Well, first things first, this wasn’t technically a Fathers 4 Justice action.

“I should stress this isn’t part of our strategy at the moment,” Matt O’Conner, group founder, tells me as he travels to the BBC’s Millbank studios.

“This is one individual’s action which he did off his own back, but which we support.
In terms of direct action we will support people. This one, well, one of our activist coordinators only heard about it last night. But provided it’s non-violent direct action we’ll support it.”

It’s a dangerous tactic though, isn’t it? One that risks turning the public against you.

“It depends how bad the situation gets,” he replies. “At the moment we give people an outlet for their frustration.

“These aren’t stunts. These are emergency calls. This is us sounding the alarm about something everyone is aware of – family breakdown. Mass fatherlessness is a problem in this country, but politicians don’t seem to recognise it.

“People were caught in traffic for 90 minutes. That’s a click of the fingers compared to a man separated from his kids for a week, a month, a year.”

It’s an old argument, as old as modern protest. No demonstrator worth their salt believes a few people’s inconvenience counts as much as war in Iraq, or third world hunger, or fathers separated from their children. The aim of the demonstration is to disrupt the life of the country, forcing politicians to address the reasons for the protest, and to tap the media on the shoulder, making them pay attention.

Sometimes – rarely in this country – it works, but in the process you can alienate a lot of people.

“The sad thing is everything needs to look like an action movie to get in the news,” says O’Conner. “They don’t want intelligent argument, they need something eye-catching or else you don’t get your message out.”

It could be worse. Back in 2004 the group was launching simultaneous protests on a pretty impressive scale. The Dartford tunnel, the A40, the M4, the M14 – all on a single day.

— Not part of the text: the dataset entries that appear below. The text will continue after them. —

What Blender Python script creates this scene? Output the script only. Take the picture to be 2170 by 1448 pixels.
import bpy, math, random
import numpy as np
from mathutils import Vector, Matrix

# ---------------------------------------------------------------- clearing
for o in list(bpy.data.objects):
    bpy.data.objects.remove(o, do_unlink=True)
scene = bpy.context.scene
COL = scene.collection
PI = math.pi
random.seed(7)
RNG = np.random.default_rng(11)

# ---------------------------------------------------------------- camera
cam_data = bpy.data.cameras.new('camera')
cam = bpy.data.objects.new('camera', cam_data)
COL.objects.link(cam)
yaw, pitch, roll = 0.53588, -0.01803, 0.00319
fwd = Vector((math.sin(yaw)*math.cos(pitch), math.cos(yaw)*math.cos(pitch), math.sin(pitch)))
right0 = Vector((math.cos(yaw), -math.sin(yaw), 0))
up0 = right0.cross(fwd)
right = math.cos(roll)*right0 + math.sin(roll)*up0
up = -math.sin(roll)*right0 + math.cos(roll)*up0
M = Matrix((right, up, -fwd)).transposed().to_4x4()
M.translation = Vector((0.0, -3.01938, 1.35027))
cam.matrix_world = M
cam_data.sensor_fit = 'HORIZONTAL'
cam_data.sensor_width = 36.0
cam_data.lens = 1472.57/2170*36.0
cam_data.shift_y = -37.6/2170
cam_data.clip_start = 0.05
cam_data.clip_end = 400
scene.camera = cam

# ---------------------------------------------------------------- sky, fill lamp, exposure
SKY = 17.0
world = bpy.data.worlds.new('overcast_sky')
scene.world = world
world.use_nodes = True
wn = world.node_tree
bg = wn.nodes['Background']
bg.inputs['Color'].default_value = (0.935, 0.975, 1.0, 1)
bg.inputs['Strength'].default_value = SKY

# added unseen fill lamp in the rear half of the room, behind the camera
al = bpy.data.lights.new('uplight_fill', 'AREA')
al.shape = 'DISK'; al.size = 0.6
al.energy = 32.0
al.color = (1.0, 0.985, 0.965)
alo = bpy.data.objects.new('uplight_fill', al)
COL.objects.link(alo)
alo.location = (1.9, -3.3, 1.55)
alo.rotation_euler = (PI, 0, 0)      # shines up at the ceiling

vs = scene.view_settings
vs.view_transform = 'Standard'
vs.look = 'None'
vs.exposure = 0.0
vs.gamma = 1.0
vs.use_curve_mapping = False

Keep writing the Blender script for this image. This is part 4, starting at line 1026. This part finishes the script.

“There’s nothing new to it,” he continues. “In 2004 there was a plan to shut down the M25 entirely and all the railway lines going into London.”

I smirk. How exactly were you intending to do that, I ask.

“That would be telling,” he replies. I smirk again. I wouldn’t be smirking if I was on a train going into London when they did. Or worse – trying to get out of London for my holidays. But you never feel as angry about your inconvenience as the demonstrator does about his cause.

To O’Conner, only direct action has a chance of dealing with his grievances. “The largest constituency of floating voters is single mothers and women. I mean, the swing from when Gordon Brown was popular to when he wasn’t was six per cent among men, but 40 per cent among women. Look at what that did to him.

“All the main parties toe the line on this. We won’t solve it unless we keep up the pressure, even if traffic disruption is not a current Fathers 4 Justice strategy.”

It may not be, but there are plenty of men who share O’Conner’s anger, and with Fathers 4 Justice’s support they will probably keep on making appearances on your TV screen. So keep an eye out for superheroes on the roads. They’re not there to save you. They’re there to ruin your day.